Regarding prescription of action, the lower court held that the cause of action on the deficiency income tax and
residence tax for 1951 is barred because appellee's income tax return for 1951 was assessed by the Bureau of
Internal Revenue only on February 14, 1958, or beyond the five year period of limitation for assessment as provided
in section 331 of the National Internal Revenue Code. Appellant contends that the applicable law is section 332 (a)
of the same Code under which a proceeding in court for the collection of the tax may be commenced without
assessment at any time within 10 years from the discovery of the falsity, fraud or omission.
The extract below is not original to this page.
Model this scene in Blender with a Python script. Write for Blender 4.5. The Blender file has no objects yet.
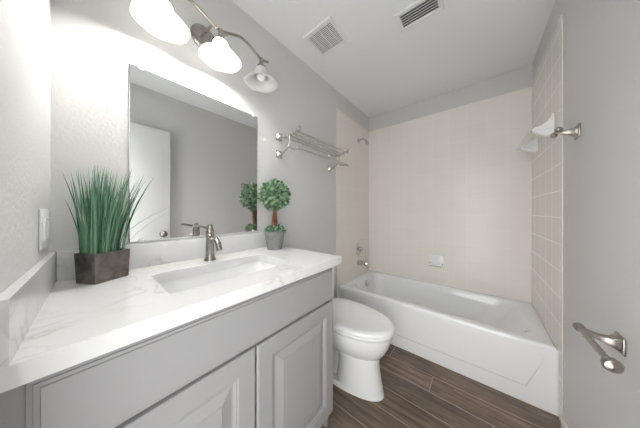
import bpy, bmesh, math, random
from mathutils import Vector, Matrix
from math import sin, cos, pi, radians

random.seed(7)
SC = bpy.context.scene
COL = SC.collection

# ------------------------------------------------------------------ camera
cam_data = bpy.data.cameras.new('camera')
cam = bpy.data.objects.new('camera', cam_data)
COL.objects.link(cam)
cam_data.sensor_fit = 'HORIZONTAL'
cam_data.sensor_width = 36.0
cam_data.lens = 192.6908 / 640.0 * 36.0
cam_data.shift_x = -0.9436 / 640.0
cam_data.shift_y = -2.563 / 640.0
cam_data.clip_start = 0.01
cam.location = (1.1505, 0.0776, 1.1716)
cam.rotation_euler = (radians(90), 0, radians(39.3256))
SC.camera = cam

# ------------------------------------------------------------------ world, lamps, exposure
world = bpy.data.worlds.new('world')
SC.world = world
world.use_nodes = True
wb = world.node_tree.nodes['Background']
wb.inputs['Color'].default_value = (0.99, 1.0, 1.0, 1)
wb.inputs['Strength'].default_value = 1.1          # even fill light added to lift the room, entering through the open doorway
SC.view_settings.view_transform = 'Standard'
SC.view_settings.look = 'None'
SC.view_settings.gamma = 1.0
SC.view_settings.use_curve_mapping = False
SC.view_settings.exposure = 1.98
BULB_POWER = 80.0
SHADE_POWER = 0.25

# ------------------------------------------------------------------ room sizes (metres)
W, L, H = 1.507, 2.514, 2.44
Y0 = -0.022           # the wall with the doorway, at the doorway
SLANT = 0.030         # that wall runs slightly out of square
def wy(x): return -SLANT * x
TUB_Y, RIM = 1.79, 0.384
TILE_Y, TILE_TOP = 1.742, 2.247
CT = 0.927            # countertop height
DOOR_X0, DOOR_X1 = 0.74, 1.472

# ------------------------------------------------------------------ material helpers
class N:
    """tiny node-graph helper"""
    def __init__(s, name):
        s.m = bpy.data.materials.new(name); s.m.use_nodes = True
        s.t = s.m.node_tree; s.b = s.t.nodes['Principled BSDF']; s.out = s.t.nodes['Material Output']
    def node(s, typ, **kw):
        n = s.t.nodes.new(typ)
        for k, v in kw.items(): setattr(n, k, v)
        return n
    def put(s, sock, v):
        if isinstance(v, (int, float)): sock.default_value = v
        elif isinstance(v, (tuple, list)): sock.default_value = v
        else: s.t.links.new(v, sock)
    def math(s, op, a, b=0.0, c=0.0):
        n = s.node('ShaderNodeMath', operation=op)
        for i, v in enumerate((a, b, c)): s.put(n.inputs[i], v)
        return n.outputs[0]
    def pos(s):
        g = s.node('ShaderNodeNewGeometry'); x = s.node('ShaderNodeSeparateXYZ')
        s.t.links.new(g.outputs['Position'], x.inputs[0]); return g.outputs['Position'], x.outputs
    def comb(s, x, y, z):
        n = s.node('ShaderNodeCombineXYZ')
        for i, v in enumerate((x, y, z)): s.put(n.inputs[i], v)
        return n.outputs[0]
    def noise(s, vec, scale, detail=3.0, rough=0.5, dist=0.0):
        n = s.node('ShaderNodeTexNoise')
        if vec is not None: s.t.links.new(vec, n.inputs['Vector'])
        n.inputs['Scale'].default_value = scale; n.inputs['Detail'].default_value = detail
        n.inputs['Roughness'].default_value = rough; n.inputs['Distortion'].default_value = dist
        return n.outputs['Fac']
    def white(s, vec):
        n = s.node('ShaderNodeTexWhiteNoise', noise_dimensions='3D')
        s.t.links.new(vec, n.inputs['Vector']); return n.outputs['Value']
    def mix(s, f, a, b):
        n = s.node('ShaderNodeMix', data_type='RGBA')
        s.put(n.inputs[0], f); s.put(n.inputs[6], a); s.put(n.inputs[7], b); return n.outputs[2]
    def ramp(s, f, stops):
        n = s.node('ShaderNodeValToRGB'); e = n.color_ramp.elements
        while len(e) < len(stops): e.new(0.5)
        for el, (p, c) in zip(e, stops): el.position = p; el.color = c
        s.put(n.inputs[0], f); return n.outputs[0]
    def bump(s, h, strength, dist=0.002):
        n = s.node('ShaderNodeBump'); n.inputs['Strength'].default_value = strength
        n.inputs['Distance'].default_value = dist
        s.put(n.inputs['Height'], h); s.t.links.new(n.outputs[0], s.b.inputs['Normal'])
    def set(s, **kw):
        names = dict(color='Base Color', rough='Roughness', metal='Metallic', trans='Transmission Weight',
                     ior='IOR', spec='Specular IOR Level', coat='Coat Weight', emit='Emission Color', power='Emission Strength', sss='Subsurface Weight')
        for k, v in kw.items(): s.put(s.b.inputs[names[k]], v)
        return s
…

The complaint filed on December 7, 1962, alleges that the fraud in the appellee's income tax return for 1951, was
discovered on February 14, 1958. By filing a motion to dismiss, appellee hypothetically admitted this allegation as all
the other averments in the complaint were so admitted. Hence, section 332 (a) and not section 331 of the National
Internal Revenue Code should determine whether or not the cause of action of deficiency income tax and residence
tax for 1951 has prescribed. Applying the provision of section 332 (a), the appellant's action instituted in court on
December 7, 1962 has not prescribed.
Wherefore, the order appealed from is hereby set aside. Let the records of this case be remanded to the court of
origin for further proceedings. No pronouncement as to costs.
Reyes, J.B.L., Makalintal, Bengzon, J.P., Zaldivar, Sanchez, Castro and Fernando, JJ., concur.
Concepcion, C.J. and Dizon, J., are on leave.